Beberapa pihak menilai tragedi pengeboman dan teror di Jalan Thamrin, Jakarta, adalah salah satu indikasi kuat keberadaan ISIS di Indonesia. Aksi teror ISIS tidak bisa lagi dipandang sekadar ancaman biasa. Pasalnya, kekuatan ISIS di Asia Tenggara yang paling besar berada di Indonesia.
Berbagai laporan menyebutkan, banyak WNI yang berangkat ke negara-negara Timur Tengah untuk bergabung dengan ISIS. Indonesia sebagai negara dengan penduduk muslim terbesar di dunia dinilai potensial bagi ISIS untuk mendirikan “negara khilafah”.
Menurut Mohammad Rosyidin, peneliti politik internasional dari Universitas Diponegoro, Semarang, pemerintah perlu mengkaji langkah kebijakan luar negeri untuk mencegah ancama keberadaan ISIS. Pemerintah perlu melihat dari segi persoalan strategis kebijakan luar negeri, bukan hanya dari segi domestik saja
Karena itu, Rosyidin menegaskan pemerintah harus meningkatkan hubungan diplomatik dengan negara-negara Timur Tengah.
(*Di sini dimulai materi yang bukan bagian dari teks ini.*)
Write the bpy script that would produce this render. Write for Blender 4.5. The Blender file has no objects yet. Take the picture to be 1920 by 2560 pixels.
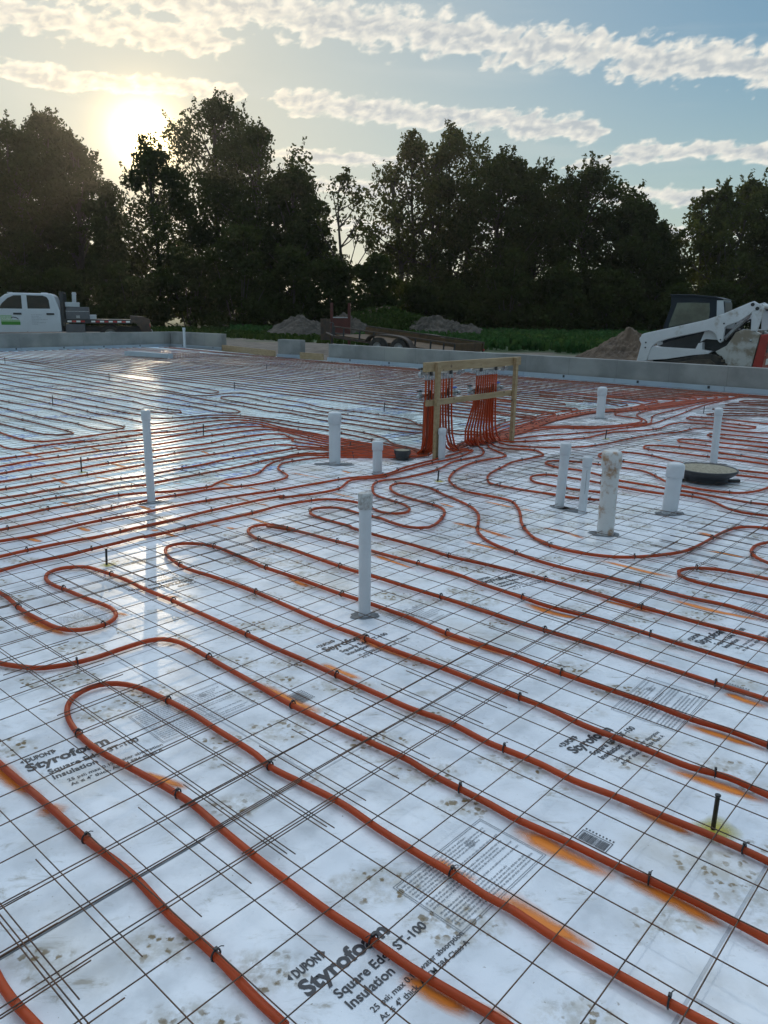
import bpy, bmesh, math, random
from mathutils import Vector, Matrix, noise

random.seed(7)
C = bpy.context.scene
COL = C.collection
R = math.radians

# ------------------------------------------------------------------ camera, sky, sun, exposure
CAM_H = 1.455265
cam_data = bpy.data.cameras.new("camera")
cam = bpy.data.objects.new("camera", cam_data)
COL.objects.link(cam)
_p, _r = 0.255518, 0.013800
_x = Vector((1, 0, 0)); _f = Vector((0, math.cos(_p), -math.sin(_p))); _u = Vector((0, math.sin(_p), math.cos(_p)))
_x2 = _x * math.cos(_r) + _u * math.sin(_r)
_u2 = _u * math.cos(_r) - _x * math.sin(_r)
cam.matrix_world = Matrix(((_x2.x, _u2.x, -_f.x, 0), (_x2.y, _u2.y, -_f.y, 0), (_x2.z, _u2.z, -_f.z, CAM_H), (0, 0, 0, 1)))
cam_data.sensor_fit = 'VERTICAL'
cam_data.sensor_height = 36.0
cam_data.lens = 36.0 * 1900 / 2560
cam_data.clip_start = 0.05
cam_data.clip_end = 3000
C.camera = cam
C.render.engine = 'CYCLES'
C.cycles.use_denoising = True
C.cycles.max_bounces = 6
C.cycles.transparent_max_bounces = 12
C.cycles.sample_clamp_indirect = 6.0
C.view_settings.view_transform = 'Standard'
C.view_settings.look = 'None'
C.view_settings.gamma = 1
C.view_settings.exposure = EXPOSURE = 0.0

SUN_AZ = R(-16.5)          # measured from +Y towards +X
SUN_EL = R(9.6)
SKY_STRENGTH = 0.12
SUN_STRENGTH = 2.2

SKY_TINT = (0.94, 1.03, 1.0)
SKY_GAIN = 1.6; SKY_COMP = 1.9; SKY_SAT = 1.12
HIGH_A = (0.50, 0.75, 1.03); HIGH_B = (1.18, 1.29, 1.37)  # added overhead cloud and gaps out of view, raised to light the floor
GLOW = ((3.6, 0.85, 0.13), (2.8, 0.58, 0.08), (1.3, 0.22, 0.015))
#        az0    el0   slope   curve   half   from   to   soft   strength
BANDS = ((-6.0, 18.3, -0.075, -0.0016, 1.45, -60, 60, 3, 0.10),
         (-24., 16.9, -0.02, 0.0, 1.10, -60, -9, 3, 0.0),
         (-18., 13.9, 0.0, 0.0, 0.75, -60, -9.5, 1.0, 0.05),
         (0.0, 13.1, -0.075, -0.0006, 0.95, -8.6, 15, 2, 0.12),
         (20., 10.3, -0.06, 0.0, 0.75, 15, 60, 2, 0.05),
         (14., 9.9, 0.1, 0.0, 0.5, 11.5, 17, 1.5, -0.05),
         (-5., 10.3, -0.03, 0.0, 0.55, -9, 4, 2, 0.1),
         (-2., 8.4, -0.02, 0.0, 0.60, -8, 7, 3, 0.1),
         (14., 7.9, -0.04, 0.0, 0.75, 6, 24, 3, 0.05),
         (5., 5.8, -0.02, 0.0, 0.6, -20, 30, 3, 0.0),
         (0., 30., 0.0, 0.0, 2.2, -180, 180, 1, -0.15),
         (0., 42., 0.05, 0.0, 3.0, -180, 180, 1, -0.1),
         (0., 60., 0.0, 0.0, 4.0, -180, 180, 1, -0.2))

def nd(nt, typ, **kw):
    n = nt.nodes.new(typ)
    for k, v in kw.items():
        if k.startswith('i_'):
            key = k[2:]
            key = int(key) if key.isdigit() else key.replace('_', ' ')
            n.inputs[key].default_value = v
        else:
            setattr(n, k, v)
    return n

def mth(nt, op, a, b=None, clamp=False):
    n = nt.nodes.new('ShaderNodeMath'); n.operation = op; n.use_clamp = clamp
    for k, v in enumerate((a, b)):
        if v is None: continue
        if isinstance(v, (int, float)): n.inputs[k].default_value = v
        else: nt.links.new(v, n.inputs[k])
    return n.outputs[0]

def sstep(nt, val, lo, hi):
    n = nt.nodes.new('ShaderNodeMapRange'); n.interpolation_type = 'SMOOTHSTEP'
    n.inputs['From Min'].default_value = lo; n.inputs['From Max'].default_value = hi
    nt.links.new(val, n.inputs['Value'])
    return n.outputs['Result']

def mixc(nt, fac, a, b, mode='MIX'):
    n = nt.nodes.new('ShaderNodeMix'); n.data_type = 'RGBA'; n.blend_type = mode
    for key, v in ((0, fac), (6, a), (7, b)):
        if isinstance(v, (int, float)): n.inputs[key].default_value = v
        elif isinstance(v, (tuple, list)): n.inputs[key].default_value = (*v[:3], 1)
        else: nt.links.new(v, n.inputs[key])
    return n.outputs[2]

def build_world():
    w = bpy.data.worlds.new("World"); C.world = w; w.use_nodes = True
    nt = w.node_tree; nt.nodes.clear()
    out = nd(nt, 'ShaderNodeOutputWorld'); bg = nd(nt, 'ShaderNodeBackground')
    nt.links.new(bg.outputs[0], out.inputs[0])
    sky = nd(nt, 'ShaderNodeTexSky', sky_type='NISHITA', sun_disc=False, sun_elevation=SUN_EL, sun_rotation=SUN_AZ,
             altitude=200, air_density=1.0, dust_density=0.7, ozone_density=2.0)
    bg.inputs['Strength'].default_value = SKY_STRENGTH
    tc = nd(nt, 'ShaderNodeTexCoord'); sep = nd(nt, 'ShaderNodeSeparateXYZ')
    nt.links.new(tc.outputs['Generated'], sep.inputs[0])
    X, Y, Z = sep.outputs
    deg = 180 / math.pi
    az = mth(nt, 'MULTIPLY', mth(nt, 'ARCTAN2', X, Y), deg)
    el = mth(nt, 'MULTIPLY', mth(nt, 'ARCSINE', Z), deg)
    # cloud coordinates: direction in degrees; rows of cumulus seen edge-on
    comb = nd(nt, 'ShaderNodeCombineXYZ')
    sh = mth(nt, 'ADD', az, mth(nt, 'MULTIPLY', el, -0.55))      # puffs lean over
    nt.links.new(sh, comb.inputs[0]); nt.links.new(mth(nt, 'MULTIPLY', el, 1.55), comb.inputs[1])
    n1 = nd(nt, 'ShaderNodeTexNoise', i_Scale=0.30, i_Detail=3.0, i_Roughness=0.55); nt.links.new(comb.outputs[0], n1.inputs['Vector'])
    n2 = nd(nt, 'ShaderNodeTexNoise', i_Scale=1.0, i_Detail=5.0, i_Roughness=0.52); nt.links.new(comb.outputs[0], n2.inputs['Vector'])
    n2.inputs['Distortion'].default_value = 0.25
    offs = nd(nt, 'ShaderNodeVectorMath', operation='ADD'); nt.links.new(comb.outputs[0], offs.inputs[0]); offs.inputs[1].default_value = (-0.24, -0.36, 0)
    n2b = nd(nt, 'ShaderNodeTexNoise', i_Scale=1.0, i_Detail=2.5, i_Roughness=0.45); nt.links.new(offs.outputs[0], n2b.inputs['Vector']); n2b.inputs['Distortion'].default_value = 0.25
    vor = nd(nt, 'ShaderNodeTexVoronoi', feature='SMOOTH_F1', i_Scale=0.75); nt.links.new(comb.outputs[0], vor.inputs['Vector'])
    vor.inputs['Smoothness'].default_value = 0.35
    f1 = mth(nt, 'SUBTRACT', n1.outputs[0], 0.5); f2 = mth(nt, 'SUBTRACT', n2.outputs[0], 0.5)
    fv = mth(nt, 'SUBTRACT', 0.45, vor.outputs['Distance'])
    rough = mth(nt, 'ADD', mth(nt, 'ADD', mth(nt, 'MULTIPLY', f1, 1.5), mth(nt, 'MULTIPLY', f2, 1.9)), mth(nt, 'MULTIPLY', fv, 0.75))
    # bands: (az0, el at az0, slope, half height, az from, az to, softness of ends, strength)
    bands = BANDS
    dens = None
    for (a0, e0, sl, cv, hh, af, at, soft, st) in bands:
        hh *= 0.86
        da = mth(nt, 'SUBTRACT', az, a0)
        c = mth(nt, 'ADD', mth(nt, 'MULTIPLY', da, sl), e0)
        c = mth(nt, 'ADD', c, mth(nt, 'MULTIPLY', mth(nt, 'MULTIPLY', da, da), cv))
        wob = mth(nt, 'MULTIPLY', f1, hh * 1.2)
        e = mth(nt, 'DIVIDE', mth(nt, 'SUBTRACT', mth(nt, 'ADD', el, wob), c), hh)
        prof = mth(nt, 'SUBTRACT', 1.0, mth(nt, 'ABSOLUTE', e))
        ends = mth(nt, 'MULTIPLY', sstep(nt, az, af - soft, af + soft), sstep(nt, mth(nt, 'MULTIPLY', az, -1.0), -at - soft, -at + soft))
        d = mth(nt, 'ADD', mth(nt, 'MULTIPLY', mth(nt, 'MAXIMUM', prof, -1.2), 1.0), mth(nt, 'MULTIPLY', mth(nt, 'SUBTRACT', ends, 1.0), 2.2))
        d = mth(nt, 'ADD', d, st)
        dens = d if dens is None else mth(nt, 'MAXIMUM', dens, d)
    dens = mth(nt, 'ADD', dens, rough)
    alpha = sstep(nt, dens, -0.05, 0.55)
    core = sstep(nt, dens, 0.10, 0.85)
    lit = mth(nt, 'ADD', 0.5, mth(nt, 'MULTIPLY', mth(nt, 'SUBTRACT', n2.outputs[0], n2b.outputs[0]), 2.8))
    core = mth(nt, 'ADD', mth(nt, 'MULTIPLY', core, 0.75), mth(nt, 'MULTIPLY', mth(nt, 'SUBTRACT', 0.45, lit), 0.9), True)
    alpha = mth(nt, 'MULTIPLY', alpha, sstep(nt, el, 0.5, 5.0))
    # sun nearness
    sv = (math.sin(SUN_AZ) * math.cos(R(11.0)), math.cos(SUN_AZ) * math.cos(R(11.0)), math.sin(R(11.0)))
    dot = nd(nt, 'ShaderNodeVectorMath', operation='DOT_PRODUCT'); nt.links.new(tc.outputs['Generated'], dot.inputs[0]); dot.inputs[1].default_value = sv
    dp = mth(nt, 'MAXIMUM', dot.outputs['Value'], 0.0)
    g1 = mth(nt, 'POWER', dp, 2600.0); g2 = mth(nt, 'POWER', dp, 1000.0); g3 = mth(nt, 'POWER', dp, 60.0)
    K = 1.0 / SKY_STRENGTH
    rim = mixc(nt, g3, (0.92 * K, 0.89 * K, 0.80 * K), (1.25 * K, 1.12 * K, 0.86 * K))
    body = mixc(nt, g3, (0.50 * K, 0.545 * K, 0.575 * K), (0.74 * K, 0.70 * K, 0.60 * K))
    cloud = mixc(nt, core, rim, body)
    skyc = mixc(nt, 1.0, sky.outputs[0], SKY_TINT, 'MULTIPLY')
    # compress the huge brightness range of the clear sky
    lum = nd(nt, 'ShaderNodeRGBToBW'); nt.links.new(skyc, lum.inputs[0])
    comp = mth(nt, 'DIVIDE', SKY_GAIN, mth(nt, 'ADD', 1.0, mth(nt, 'MULTIPLY', lum.outputs[0], SKY_STRENGTH * SKY_COMP)))
    vm = nd(nt, 'ShaderNodeVectorMath', operation='SCALE'); nt.links.new(skyc, vm.inputs[0]); nt.links.new(comp, vm.inputs['Scale'])
    hs = nd(nt, 'ShaderNodeHueSaturation'); hs.inputs['Saturation'].default_value = SKY_SAT; nt.links.new(vm.outputs[0], hs.inputs['Color'])
    skyc = hs.outputs[0]
    # thin milky veil low over the horizon
    veil = sstep(nt, mth(nt, 'MULTIPLY', el, -1.0), -17.0, -2.0)
    skyc = mixc(nt, mth(nt, 'MULTIPLY', veil, 0.42), skyc, (0.60 * K, 0.69 * K, 0.66 * K))
    g4 = mth(nt, 'POWER', dp, 9.0)
    skyc = mixc(nt, mth(nt, 'MULTIPLY', g4, 0.62), skyc, (0.57 * K, 0.63 * K, 0.63 * K))
    # streaks
    streak = nd(nt, 'ShaderNodeTexNoise', i_Scale=0.10, i_Detail=4.0)
    cs = nd(nt, 'ShaderNodeCombineXYZ'); nt.links.new(mth(nt, 'MULTIPLY', az, 0.6), cs.inputs[0]); nt.links.new(mth(nt, 'MULTIPLY', mth(nt, 'ADD', el, mth(nt, 'MULTIPLY', az, 0.06)), 5.0), cs.inputs[1])
    nt.links.new(cs.outputs[0], streak.inputs['Vector'])
    skyc = mixc(nt, mth(nt, 'MULTIPLY', sstep(nt, streak.outputs[0], 0.5, 0.75), 0.22), skyc, (0.66 * K, 0.70 * K, 0.68 * K))
    col = mixc(nt, mth(nt, 'MULTIPLY', alpha, 0.96), skyc, cloud)
    glow = nd(nt, 'ShaderNodeCombineColor')
    for ch, (a, b, c_) in enumerate(GLOW):
        v = mth(nt, 'ADD', mth(nt, 'ADD', mth(nt, 'MULTIPLY', g1, a * K), mth(nt, 'MULTIPLY', g2, b * K)), mth(nt, 'MULTIPLY', g3, c_ * K))
        nt.links.new(v, glow.inputs[ch])
    col = mixc(nt, 1.0, col, glow.outputs[0], 'ADD')
    # added bright broken cloud outside the view, put there to light the floor
    high = sstep(nt, el, 22.0, 45.0)
    hn = nd(nt, 'ShaderNodeTexNoise', i_Scale=2.2, i_Detail=5.0); nt.links.new(tc.outputs['Generated'], hn.inputs['Vector'])
    hc = mixc(nt, sstep(nt, hn.outputs[0], 0.42, 0.60), (HIGH_A[0] * K, HIGH_A[1] * K, HIGH_A[2] * K), (HIGH_B[0] * K, HIGH_B[1] * K, HIGH_B[2] * K))
    front = mth(nt, 'ADD', 0.42, mth(nt, 'MULTIPLY', sstep(nt, Y, -0.45, 0.55), 0.95))  # added overhead light weighted to the front half of the sky
    hv = nd(nt, 'ShaderNodeVectorMath', operation='SCALE'); nt.links.new(hc, hv.inputs[0]); nt.links.new(front, hv.inputs['Scale'])
    col = mixc(nt, high, col, hv.outputs[0])
    nt.links.new(col, bg.inputs['Color'])

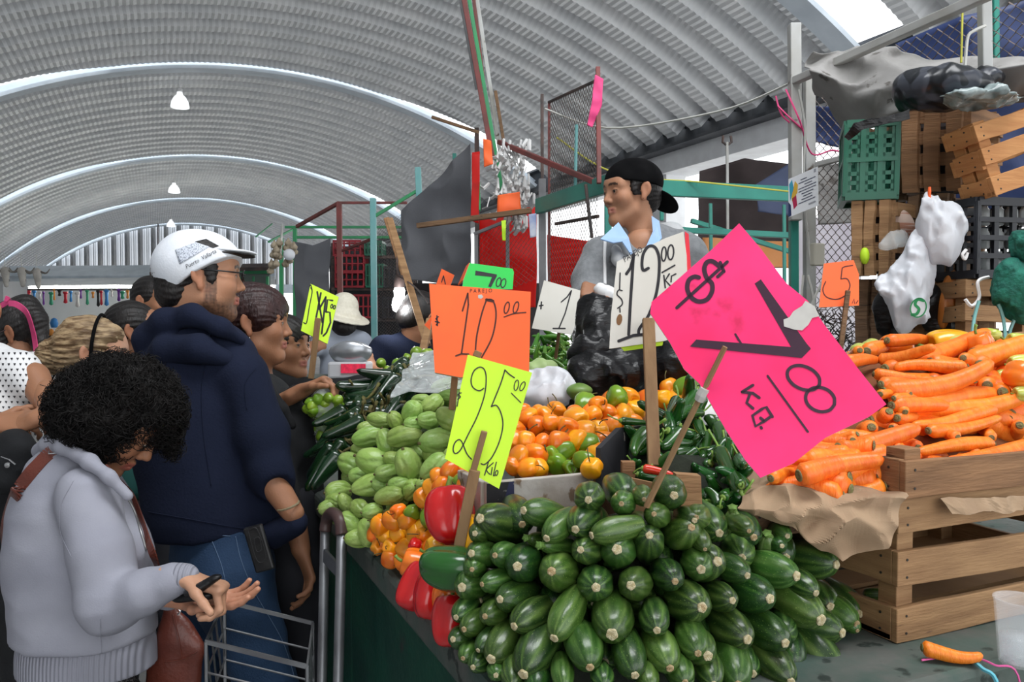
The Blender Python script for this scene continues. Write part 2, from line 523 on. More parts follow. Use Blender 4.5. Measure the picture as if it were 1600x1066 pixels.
# ================================================================ COUNTER AND PRODUCE
XC, YC, ZC = 0.415, 0.765, 1.05      # left edge, front edge and top of the concrete counter
M_green_wall = mat('green_paint', (0.006, 0.075, 0.042), (0.004, 0.045, 0.03), rough=0.55, scale=5, bump=0.6, bscale=45, c3=(0.03, 0.03, 0.028), c3scale=9, c3t=0.66)
M_counter_top = mat('worn_counter_top', (0.05, 0.085, 0.07), (0.10, 0.105, 0.095), rough=0.7, scale=14, bump=0.4, c3=(0.02, 0.03, 0.025), c3scale=22, c3t=0.6)
stall = empty('market_stall', (1.2, 2.2, 0), 'dark green painted concrete stall counter carrying all the heaped vegetables', 'counter')
ARMS = [(XC, YC, 2.9, 1.92), (XC, 1.90, 1.12, 3.05), (1.98, 1.90, 2.9, 3.0)]
mb = MB()
for (a, b, c, d_) in ARMS: mb.box(((a+c)/2, (b+d_)/2+.005, (ZC-0.06)/2), (c-a-.03, d_-b-.02, ZC-0.06))
mb.build('base', M_green_wall, stall, bevel=0.008)
mb = MB()
for (a, b, c, d_) in ARMS: mb.box(((a+c)/2, (b+d_)/2, ZC-0.03), (c-a, d_-b, 0.06))
mb.build('counter_top', M_counter_top, stall, bevel=0.012)

def stem_mesh(r0, L, bend, mb=None, n=7, tip=1.25):
    mb = mb or MB(); pts = []
    for i in range(6):
        t = i/5; pts.append((bend*L*t*t, 0, -L*t))
    mb.tube(pts, [r0*(1.0+0.0*i) if i < 5 else r0*tip for i in range(6)], n)
    return mb

def vc_mesh(mb, name, fn):
    me = mb.mesh(name)
    v = np.array(mb.v); at = me.color_attributes.new('Col', 'FLOAT_COLOR', 'POINT')
    c = np.ones((len(v), 4), np.float32); c[:, :3] = fn(v); at.data.foreach_set('color', c.ravel())
    return me

class Proto:
    """one kind of produce, built once along +z from the stem end at the origin; later ones are copies with their parts"""
    def __init__(s, name, me, m, parts=()):
        s.root = link(name, me, m); s.used = False
        for (pn, pm, pmat) in parts:
            c = link(pn, pm, pmat); c.parent = s.root; child(s.root, c)
        s.name = name
    def put(s, loc, axis, scale=1.0, roll=None, label='', cat='', group='', squash=None):
        if s.used:
            o = s.root.copy(); COL.objects.link(o)
            for ch in CH.get(s.root.name, []):
                c = ch.copy(); COL.objects.link(c); c.parent = o
        else:
            o = s.root; s.used = True
        z = nrm(axis); x = np.cross((0.3, 0.2, 0.9), z); x = nrm(x); y = np.cross(z, x)
        a = random.uniform(0, 6.28) if roll is None else roll
        X = x*math.cos(a)+y*math.sin(a); Y = np.cross(z, X)
        sc = (scale,)*3 if not isinstance(scale, (tuple, list)) else scale
        o.matrix_basis = Matrix(((X[0]*sc[0], Y[0]*sc[1], z[0]*sc[2], loc[0]), (X[1]*sc[0], Y[1]*sc[1], z[1]*sc[2], loc[1]),
                                 (X[2]*sc[0], Y[2]*sc[1], z[2]*sc[2], loc[2]), (0, 0, 0, 1)))
        return tag(o, label, cat, group)

def hull(name, pts, m, zbase, label, cat, shrink=0.0):
    pts = [np.asarray(p, float) for p in pts]
    c = sum(pts)/len(pts); out = []
    for p in pts:
        q = p+(c-p)*shrink; out.append(q); out.append(np.array([q[0], q[1], zbase]))
    bm = bmesh.new()
    for p in out: bm.verts.new(V(p))
    r = bmesh.ops.convex_hull(bm, input=bm.verts)
    bmesh.ops.delete(bm, geom=[v for v in bm.verts if not v.link_faces], context='VERTS')
    bmesh.ops.recalc_face_normals(bm, faces=bm.faces)
    me = bpy.data.meshes.new(name); bm.to_mesh(me); bm.free()
    return tag(link(name, me, m), label, cat)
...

Sumber daya diplomatik juga harus digunakan semaksimal mungkin.
“Hubungan bilateral dengan negara-negara Timur Tengah yang menjadi basis ISIS selama ini kurang optmimal. Kebijakan luar negeri Indonesia terlalu fokus ke Asia Tenggara dan isu-isu ketenagakerjaan seperti TKI,” kata Rosyidin.
Hubungan bilateral, khususnya dengan negara-negara Timur Tengah yang menjadi epicentrum ISIS, harus lebih intensif. “Itu sangat penting dan itu bisa jadi batu locatan pemerintah untuk mencegah ancaman ISIS bagi Indonesia.”
Ihwal kebijakan pemerintah yang tidak bergabung dengan aliansi global melawan ISIS yang dipimpin oleh Arab Saudi, Rosyidin menilai itu sudah tepat. Aliansi tersebut dinilai lebih cenderung ke arah aliansi militer. Jika bergabung dengan aliansi global, maka Indonesia akan terseret ke dalam kepentingan-kepentingan mereka, dan itu bisa kontraproduktif.
Selain itu, dia menambahkan, mengkampanyekan Islam moderat dan melawan terorisme di kancah global merupakan langkah lain yang harus digalakkan pemerintah. Sebagai negara dengan penduduk muslim terbesar didunia, Indonesia dikenal dengan Islam yang moderat. Islam moderat di Indonesia bisa hidup bersanding dengan masyarakat yang berbeda keyakinan.
“Untuk menghadapi ISIS, yang diperlukan tidak saja hard power tetapi juga soft power. Islam moderat seperti Islam Nusantara itu bisa menjadi elemen soft power politik luar negeri,” kata Rosyidin.